The Secretary-General also noted with concern Iran’s low rate of replies to the large number of communications sent by Special Procedures alleging violations. Out of 17 urgent communications sent to Iran in 2011, only one was responded to by the Iranian government. The Secretary General stated that he is “deeply troubled by increased reports of executions including in public, executions of juvenile offenders, amputations, flogging, arbitrary arrest and detention, unfair trials, torture and ill-treatment and, the crackdown on media professionals, film makers, human rights defenders, lawyers, and opposition activists.” He reiterated his call on Iran to revise its laws, including the Islamic Penal Code and its juvenile justice laws to comply with the human rights Covenants that Iran is a party – and to ratify the remaining core international human rights treaties that Iran has not signed – particularly the Convention on the Elimination of all Forms of Discrimination against Women (CEDAW) and the Convention against Torture (CAT).

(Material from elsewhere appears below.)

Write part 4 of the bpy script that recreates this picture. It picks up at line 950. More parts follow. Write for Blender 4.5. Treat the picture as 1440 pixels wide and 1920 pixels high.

As noted by both the UN Secretary-General and UN Special Rapporteur, Iran’s offer to allow two thematic special procedures to visit the country is welcomed. Yet, this announcement does not change the international human rights community’s expectation that Iran, for which the UNHRC deemed a country mandate necessary, extend full cooperation to that mandate.

United for Iran urges the Government of Iran to reconcile its words with its actions and demonstrate that its stated desire to cooperate with the international human rights system is genuine and based on the will to improve the situation for its citizens. This requires authorities to recognize and work with the assigned country mandate holder prioritized by the Human Rights Council to assist Iran on all thematic areas of rights.